Westpac unveils wealth business changes
Westpac’s wealth restructure will see top executives depart and about 900 jobs lost as planners move to a boutique firm.
Westpac Bank has unveiled a sweeping restructure of its wealth business that will see two of its top executives part ways with the bank and many of its financial planners offloaded to boutique firm Viridian Advisory.
The changes are expected to mean the loss of about 900 full-time jobs at the bank, although Westpac says it will try to redeploy some of those roles.
The restructure will result in Westpac’s wealth division BT Financial Group being subsumed into the bank’s consumer and business bank, spurring the departure of BT boss Brad Cooper, according to an ASX statement.
Head of the consumer bank George Frazis has also flagged his departure from Westpac to pursue “other leadership opportunities”.
Under the changes, Westpac’s private wealth, platforms and investments and superannuation businesses will move into an expanded business division, while the insurance business will move into the consumer division.
The head of Westpac’s business bank, David Lindberg, will take over as head of the consumer division, while general manager commercial banking Alastair Welsh will lead the business unit on an acting basis.
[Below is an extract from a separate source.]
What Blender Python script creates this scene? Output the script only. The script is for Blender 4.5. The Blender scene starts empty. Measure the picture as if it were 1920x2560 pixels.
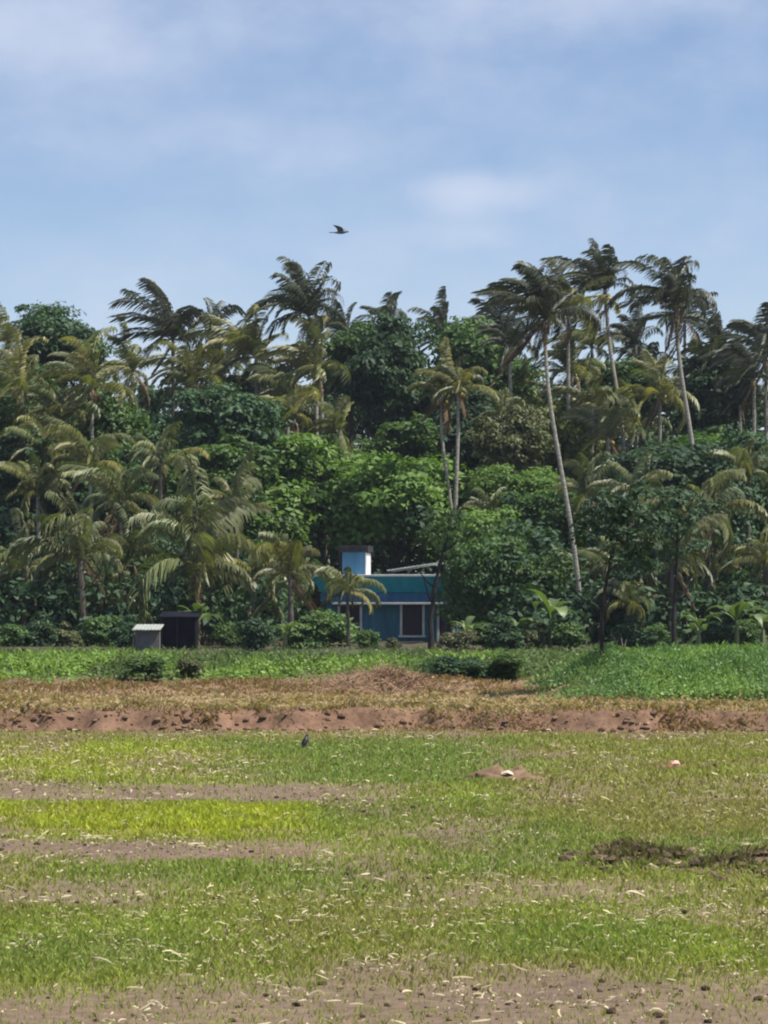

Westpac will conduct a global executive search for Mr Lindberg’s replacement.
The changes put the spotlight on potential successors to Westpac chief executive Brian Hartzer, with Mr Lindberg now likely to be seen as a good candidate alongside others including institutional boss Lyn Cobley.
As flagged by The Australian yesterday Westpac has also entered a deal to sell its financial planning arm.
Westpac’s exit will see Viridian offer employment to around 175 BT financial advice salaried advisers and other management and support staff, the statement said.
Westpac expects the changes will see job reductions of about 900 full time employees at the bank, depending on how many planners accept the offer to move to Viridian.
According to sources, partnership planners not moving to Viridian will be offered redundancy payments.
Mr Hartzer is said to have held a phone hook-up with his extended leadership team this morning to flesh out the details of the restructuring changes and planning divestment.
Viridian will also start supporting many ongoing advice customers who consent to transition from the anticipated completion date of June 30.
BT planning licensees currently operating under the Securitor and Magnitude dealer groups will be “assisted with different options, including self-licensing or moving to another licensee, which may include Viridian”.
Mr Hartzer said the overhaul of the wealth business was expected to be earnings-per-share positive in 2020 due to exiting a “high cost, loss-making business”.
“The decision to exit the provision of personal financial advice by financial advisers under
our licence has not been taken lightly, and our priority is to ensure the smoothest possible
transition for customers, advisers, and support staff,” Mr Hartzer said.
The one-off impacts from the transaction and implementation will be spread over financial years 2019 and 2020.
Westpac outlined initial estimates of one-off costs of $250 million to $300 million, and said proceeds from the sale will depend on the size of the business that transitions to Viridian.
The Australian first foreshadowed talks between Westpac and Viridian over the planning business a month ago.
Westpac shares were up 0.58 per cent to $26.68 in early trade.